• [What is being asked]: Go through the data below line by line and count those containing the word "scene". Reply with the count only.

• [Exercise material]:

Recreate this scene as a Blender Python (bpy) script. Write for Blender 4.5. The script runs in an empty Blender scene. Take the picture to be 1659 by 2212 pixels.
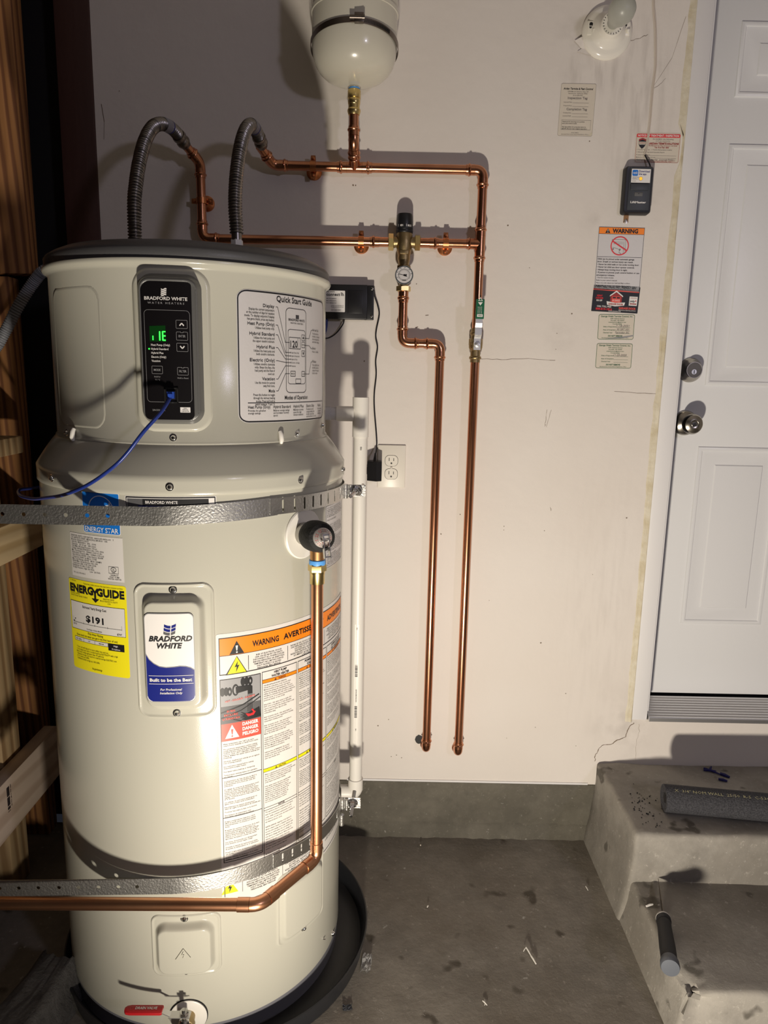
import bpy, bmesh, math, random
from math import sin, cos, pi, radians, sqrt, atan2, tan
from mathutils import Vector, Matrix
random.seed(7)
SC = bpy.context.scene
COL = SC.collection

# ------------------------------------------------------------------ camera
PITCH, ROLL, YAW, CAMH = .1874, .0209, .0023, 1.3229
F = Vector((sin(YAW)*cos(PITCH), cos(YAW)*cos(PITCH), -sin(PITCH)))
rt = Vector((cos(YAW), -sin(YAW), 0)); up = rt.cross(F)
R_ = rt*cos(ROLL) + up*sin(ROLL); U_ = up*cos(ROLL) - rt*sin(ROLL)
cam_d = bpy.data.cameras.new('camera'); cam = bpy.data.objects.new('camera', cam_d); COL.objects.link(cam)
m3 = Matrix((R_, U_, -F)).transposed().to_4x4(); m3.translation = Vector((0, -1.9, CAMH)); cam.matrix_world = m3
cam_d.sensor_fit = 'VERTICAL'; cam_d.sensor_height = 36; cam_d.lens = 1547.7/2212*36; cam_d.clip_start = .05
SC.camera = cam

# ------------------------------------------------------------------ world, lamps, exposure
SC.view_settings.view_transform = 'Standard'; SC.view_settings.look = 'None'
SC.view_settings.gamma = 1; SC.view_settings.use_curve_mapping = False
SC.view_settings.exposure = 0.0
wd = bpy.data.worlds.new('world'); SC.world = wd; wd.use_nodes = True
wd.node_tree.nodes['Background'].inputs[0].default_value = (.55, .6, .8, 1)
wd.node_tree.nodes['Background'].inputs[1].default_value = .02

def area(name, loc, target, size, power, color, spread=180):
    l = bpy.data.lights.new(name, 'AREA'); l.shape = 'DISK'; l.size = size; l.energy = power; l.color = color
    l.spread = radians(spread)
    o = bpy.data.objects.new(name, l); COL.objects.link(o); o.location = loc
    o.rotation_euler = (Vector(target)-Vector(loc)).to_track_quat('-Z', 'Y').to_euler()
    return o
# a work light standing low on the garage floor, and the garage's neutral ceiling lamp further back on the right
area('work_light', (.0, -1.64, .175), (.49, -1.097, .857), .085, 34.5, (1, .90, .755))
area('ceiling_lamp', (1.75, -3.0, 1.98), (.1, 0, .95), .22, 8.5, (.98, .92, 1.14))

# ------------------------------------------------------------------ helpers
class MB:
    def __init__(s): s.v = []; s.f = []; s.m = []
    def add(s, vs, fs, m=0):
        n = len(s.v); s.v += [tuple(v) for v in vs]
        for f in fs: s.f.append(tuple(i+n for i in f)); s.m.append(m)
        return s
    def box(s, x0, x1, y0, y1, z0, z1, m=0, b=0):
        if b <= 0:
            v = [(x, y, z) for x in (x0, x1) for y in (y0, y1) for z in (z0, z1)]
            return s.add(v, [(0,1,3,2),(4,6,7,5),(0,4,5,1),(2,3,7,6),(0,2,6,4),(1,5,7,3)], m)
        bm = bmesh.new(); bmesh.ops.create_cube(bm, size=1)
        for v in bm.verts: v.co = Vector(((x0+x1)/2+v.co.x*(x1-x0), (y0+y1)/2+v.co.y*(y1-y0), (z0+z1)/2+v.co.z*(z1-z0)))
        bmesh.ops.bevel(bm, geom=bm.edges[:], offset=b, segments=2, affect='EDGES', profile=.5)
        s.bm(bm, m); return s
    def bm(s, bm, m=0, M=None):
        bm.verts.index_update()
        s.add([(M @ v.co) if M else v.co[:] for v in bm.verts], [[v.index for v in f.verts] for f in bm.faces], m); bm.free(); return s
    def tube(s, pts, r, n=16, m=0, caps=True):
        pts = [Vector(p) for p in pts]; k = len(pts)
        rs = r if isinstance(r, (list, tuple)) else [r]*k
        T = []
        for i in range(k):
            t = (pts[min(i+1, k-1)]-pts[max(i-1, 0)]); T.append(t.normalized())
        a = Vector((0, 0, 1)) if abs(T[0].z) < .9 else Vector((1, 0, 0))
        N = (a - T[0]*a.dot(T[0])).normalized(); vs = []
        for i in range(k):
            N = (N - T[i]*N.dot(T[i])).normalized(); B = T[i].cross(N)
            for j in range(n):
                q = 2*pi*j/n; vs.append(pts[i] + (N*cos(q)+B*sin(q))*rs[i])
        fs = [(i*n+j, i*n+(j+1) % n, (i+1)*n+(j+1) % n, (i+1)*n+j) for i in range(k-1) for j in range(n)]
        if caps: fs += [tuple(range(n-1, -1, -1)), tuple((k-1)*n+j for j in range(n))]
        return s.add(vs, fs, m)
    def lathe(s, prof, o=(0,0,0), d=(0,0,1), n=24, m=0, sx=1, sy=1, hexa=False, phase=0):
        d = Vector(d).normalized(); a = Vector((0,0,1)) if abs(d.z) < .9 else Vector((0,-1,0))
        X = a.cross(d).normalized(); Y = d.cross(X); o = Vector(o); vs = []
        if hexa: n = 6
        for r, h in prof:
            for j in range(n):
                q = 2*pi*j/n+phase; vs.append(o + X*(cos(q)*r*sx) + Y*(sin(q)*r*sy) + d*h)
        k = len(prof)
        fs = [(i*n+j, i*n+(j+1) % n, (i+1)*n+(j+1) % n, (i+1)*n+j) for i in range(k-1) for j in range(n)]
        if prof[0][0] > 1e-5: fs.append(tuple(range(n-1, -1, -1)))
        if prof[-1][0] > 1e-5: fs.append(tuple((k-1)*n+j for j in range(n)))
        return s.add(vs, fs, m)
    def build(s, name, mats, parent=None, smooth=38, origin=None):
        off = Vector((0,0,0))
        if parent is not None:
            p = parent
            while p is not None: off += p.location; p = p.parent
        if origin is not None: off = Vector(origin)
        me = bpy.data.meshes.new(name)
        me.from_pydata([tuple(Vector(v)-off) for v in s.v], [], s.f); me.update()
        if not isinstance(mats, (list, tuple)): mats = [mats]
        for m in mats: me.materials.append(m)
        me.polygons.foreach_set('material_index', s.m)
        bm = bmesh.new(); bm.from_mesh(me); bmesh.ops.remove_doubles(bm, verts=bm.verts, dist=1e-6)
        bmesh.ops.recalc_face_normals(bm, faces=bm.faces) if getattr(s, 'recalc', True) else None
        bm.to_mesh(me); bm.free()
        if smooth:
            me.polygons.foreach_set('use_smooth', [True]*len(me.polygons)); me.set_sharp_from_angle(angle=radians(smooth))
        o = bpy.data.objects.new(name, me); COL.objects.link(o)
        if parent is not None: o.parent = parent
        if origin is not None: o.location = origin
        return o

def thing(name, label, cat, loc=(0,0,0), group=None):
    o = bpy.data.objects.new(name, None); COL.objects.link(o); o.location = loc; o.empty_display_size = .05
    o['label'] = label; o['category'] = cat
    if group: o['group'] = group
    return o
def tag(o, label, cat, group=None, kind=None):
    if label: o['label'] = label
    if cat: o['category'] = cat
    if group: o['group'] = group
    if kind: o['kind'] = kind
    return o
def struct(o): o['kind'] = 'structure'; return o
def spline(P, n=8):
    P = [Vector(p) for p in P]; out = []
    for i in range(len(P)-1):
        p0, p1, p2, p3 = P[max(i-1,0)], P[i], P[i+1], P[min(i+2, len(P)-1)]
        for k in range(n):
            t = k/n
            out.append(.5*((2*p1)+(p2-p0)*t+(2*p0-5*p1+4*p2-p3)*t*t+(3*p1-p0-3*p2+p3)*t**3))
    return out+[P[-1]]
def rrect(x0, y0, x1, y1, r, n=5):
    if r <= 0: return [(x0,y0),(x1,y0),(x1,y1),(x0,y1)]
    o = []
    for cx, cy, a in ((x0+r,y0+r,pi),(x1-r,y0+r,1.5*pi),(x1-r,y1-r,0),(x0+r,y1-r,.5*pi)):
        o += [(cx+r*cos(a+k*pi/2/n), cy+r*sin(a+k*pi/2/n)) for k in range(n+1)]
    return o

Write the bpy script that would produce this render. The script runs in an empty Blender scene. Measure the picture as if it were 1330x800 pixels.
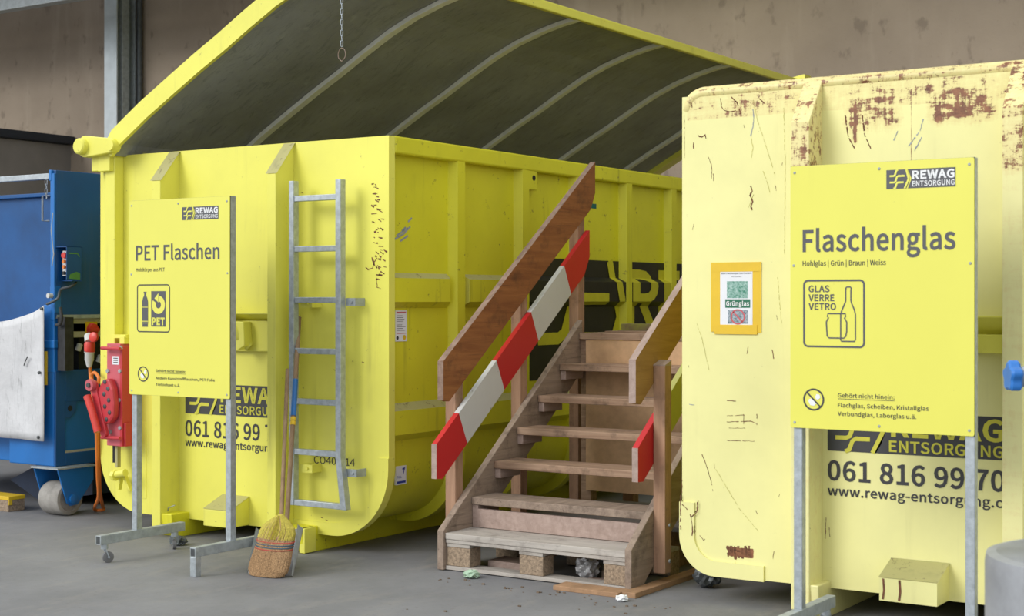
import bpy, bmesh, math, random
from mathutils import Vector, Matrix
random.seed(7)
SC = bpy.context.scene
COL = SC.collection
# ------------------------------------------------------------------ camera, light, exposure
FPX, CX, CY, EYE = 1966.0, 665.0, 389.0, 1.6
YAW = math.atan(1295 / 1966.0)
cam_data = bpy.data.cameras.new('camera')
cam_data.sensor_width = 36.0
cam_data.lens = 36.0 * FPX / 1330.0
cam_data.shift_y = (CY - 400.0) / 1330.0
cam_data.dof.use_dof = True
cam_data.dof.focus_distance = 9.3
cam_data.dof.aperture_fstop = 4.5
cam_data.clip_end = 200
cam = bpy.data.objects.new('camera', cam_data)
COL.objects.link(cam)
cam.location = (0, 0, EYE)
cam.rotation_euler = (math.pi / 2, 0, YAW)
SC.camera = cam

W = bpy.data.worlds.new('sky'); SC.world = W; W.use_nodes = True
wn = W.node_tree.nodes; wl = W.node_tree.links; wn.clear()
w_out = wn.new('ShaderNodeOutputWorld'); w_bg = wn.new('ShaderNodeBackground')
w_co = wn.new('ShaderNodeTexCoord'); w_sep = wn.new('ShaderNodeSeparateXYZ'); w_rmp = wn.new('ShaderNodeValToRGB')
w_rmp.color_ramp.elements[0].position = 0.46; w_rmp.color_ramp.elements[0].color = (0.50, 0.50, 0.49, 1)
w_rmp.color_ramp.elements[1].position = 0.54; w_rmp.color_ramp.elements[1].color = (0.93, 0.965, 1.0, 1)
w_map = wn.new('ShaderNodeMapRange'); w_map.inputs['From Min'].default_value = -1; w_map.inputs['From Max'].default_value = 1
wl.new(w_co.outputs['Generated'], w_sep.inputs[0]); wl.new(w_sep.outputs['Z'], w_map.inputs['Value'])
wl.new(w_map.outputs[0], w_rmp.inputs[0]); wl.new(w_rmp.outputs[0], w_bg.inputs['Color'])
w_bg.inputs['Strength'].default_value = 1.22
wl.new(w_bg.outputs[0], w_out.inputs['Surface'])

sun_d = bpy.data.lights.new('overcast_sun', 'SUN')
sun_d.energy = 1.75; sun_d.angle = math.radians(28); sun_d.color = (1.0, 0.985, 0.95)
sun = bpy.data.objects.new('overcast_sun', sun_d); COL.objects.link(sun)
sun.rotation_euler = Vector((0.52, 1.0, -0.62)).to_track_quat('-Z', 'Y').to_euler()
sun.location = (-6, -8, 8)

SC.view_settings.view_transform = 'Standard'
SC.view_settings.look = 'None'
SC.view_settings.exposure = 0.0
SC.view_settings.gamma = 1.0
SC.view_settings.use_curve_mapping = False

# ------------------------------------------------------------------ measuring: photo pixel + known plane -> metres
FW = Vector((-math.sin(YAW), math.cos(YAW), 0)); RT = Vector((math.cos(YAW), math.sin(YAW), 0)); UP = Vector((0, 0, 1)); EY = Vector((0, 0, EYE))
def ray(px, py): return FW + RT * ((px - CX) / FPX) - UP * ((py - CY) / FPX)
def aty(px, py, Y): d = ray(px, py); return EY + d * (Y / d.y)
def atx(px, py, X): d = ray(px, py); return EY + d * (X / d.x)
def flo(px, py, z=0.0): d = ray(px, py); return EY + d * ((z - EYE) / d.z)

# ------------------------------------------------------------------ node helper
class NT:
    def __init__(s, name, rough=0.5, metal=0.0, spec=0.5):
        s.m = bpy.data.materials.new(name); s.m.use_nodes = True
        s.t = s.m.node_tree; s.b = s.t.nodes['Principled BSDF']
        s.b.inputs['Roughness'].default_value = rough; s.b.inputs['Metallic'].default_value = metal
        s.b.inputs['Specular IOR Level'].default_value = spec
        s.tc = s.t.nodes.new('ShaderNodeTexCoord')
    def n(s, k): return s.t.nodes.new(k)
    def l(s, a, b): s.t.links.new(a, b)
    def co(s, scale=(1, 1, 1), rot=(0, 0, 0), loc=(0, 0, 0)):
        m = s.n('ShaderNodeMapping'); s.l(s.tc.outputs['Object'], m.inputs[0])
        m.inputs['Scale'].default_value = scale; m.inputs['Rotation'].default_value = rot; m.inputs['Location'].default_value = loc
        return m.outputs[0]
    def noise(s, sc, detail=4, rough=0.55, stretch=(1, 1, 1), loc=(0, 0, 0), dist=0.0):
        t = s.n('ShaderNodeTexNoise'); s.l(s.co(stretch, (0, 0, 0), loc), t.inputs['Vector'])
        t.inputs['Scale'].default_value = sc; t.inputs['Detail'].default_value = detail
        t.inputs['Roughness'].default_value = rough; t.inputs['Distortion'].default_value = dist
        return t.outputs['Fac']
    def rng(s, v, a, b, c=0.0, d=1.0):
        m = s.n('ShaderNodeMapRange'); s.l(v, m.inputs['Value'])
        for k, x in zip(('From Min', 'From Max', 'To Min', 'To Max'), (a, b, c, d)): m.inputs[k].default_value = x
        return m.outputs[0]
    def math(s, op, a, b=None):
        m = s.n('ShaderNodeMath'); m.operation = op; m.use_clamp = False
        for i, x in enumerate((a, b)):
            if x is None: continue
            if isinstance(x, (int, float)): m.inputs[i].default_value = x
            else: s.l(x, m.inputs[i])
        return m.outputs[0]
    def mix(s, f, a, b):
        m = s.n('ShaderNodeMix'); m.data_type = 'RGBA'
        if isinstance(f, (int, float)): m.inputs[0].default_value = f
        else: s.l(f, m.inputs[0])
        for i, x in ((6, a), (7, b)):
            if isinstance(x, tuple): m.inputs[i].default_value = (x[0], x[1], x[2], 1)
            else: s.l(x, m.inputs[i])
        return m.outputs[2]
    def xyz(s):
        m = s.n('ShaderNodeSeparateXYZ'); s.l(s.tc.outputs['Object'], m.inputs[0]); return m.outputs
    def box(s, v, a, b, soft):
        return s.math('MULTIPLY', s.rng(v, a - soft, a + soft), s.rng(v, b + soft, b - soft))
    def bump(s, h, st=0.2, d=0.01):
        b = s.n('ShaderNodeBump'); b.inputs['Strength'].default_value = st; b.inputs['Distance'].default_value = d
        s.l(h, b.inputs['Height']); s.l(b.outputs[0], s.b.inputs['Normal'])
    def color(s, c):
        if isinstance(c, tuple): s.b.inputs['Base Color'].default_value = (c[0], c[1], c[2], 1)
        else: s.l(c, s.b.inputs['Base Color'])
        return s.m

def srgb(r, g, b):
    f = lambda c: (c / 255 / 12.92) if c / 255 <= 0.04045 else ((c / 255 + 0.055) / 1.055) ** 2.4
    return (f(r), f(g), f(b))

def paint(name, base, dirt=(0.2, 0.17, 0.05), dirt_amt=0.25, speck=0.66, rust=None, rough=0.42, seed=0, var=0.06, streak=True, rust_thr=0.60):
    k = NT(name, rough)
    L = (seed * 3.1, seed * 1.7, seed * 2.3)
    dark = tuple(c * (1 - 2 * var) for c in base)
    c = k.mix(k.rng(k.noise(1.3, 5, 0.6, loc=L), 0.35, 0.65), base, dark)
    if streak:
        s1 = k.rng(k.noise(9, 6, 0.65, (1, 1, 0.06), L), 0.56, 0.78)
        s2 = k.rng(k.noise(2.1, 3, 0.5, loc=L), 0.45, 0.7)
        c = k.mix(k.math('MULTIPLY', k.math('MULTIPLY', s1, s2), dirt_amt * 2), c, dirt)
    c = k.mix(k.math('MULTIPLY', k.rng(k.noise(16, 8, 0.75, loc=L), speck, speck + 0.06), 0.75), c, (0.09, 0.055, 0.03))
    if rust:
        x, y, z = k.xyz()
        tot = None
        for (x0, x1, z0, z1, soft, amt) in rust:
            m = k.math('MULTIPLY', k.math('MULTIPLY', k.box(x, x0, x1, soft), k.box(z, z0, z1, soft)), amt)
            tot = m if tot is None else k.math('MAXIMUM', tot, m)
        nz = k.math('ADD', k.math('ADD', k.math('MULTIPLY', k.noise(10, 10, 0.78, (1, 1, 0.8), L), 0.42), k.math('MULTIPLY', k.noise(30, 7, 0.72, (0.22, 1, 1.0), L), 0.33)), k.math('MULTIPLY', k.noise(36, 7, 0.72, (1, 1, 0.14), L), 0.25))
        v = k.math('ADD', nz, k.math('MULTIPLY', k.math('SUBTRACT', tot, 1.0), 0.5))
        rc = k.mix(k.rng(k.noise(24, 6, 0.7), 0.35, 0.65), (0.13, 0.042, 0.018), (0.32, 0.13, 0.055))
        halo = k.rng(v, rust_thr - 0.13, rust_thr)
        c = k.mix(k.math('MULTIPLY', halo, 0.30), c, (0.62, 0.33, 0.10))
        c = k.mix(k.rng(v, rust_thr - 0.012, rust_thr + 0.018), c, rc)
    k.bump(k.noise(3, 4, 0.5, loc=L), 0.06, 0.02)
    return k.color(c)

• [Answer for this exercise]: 4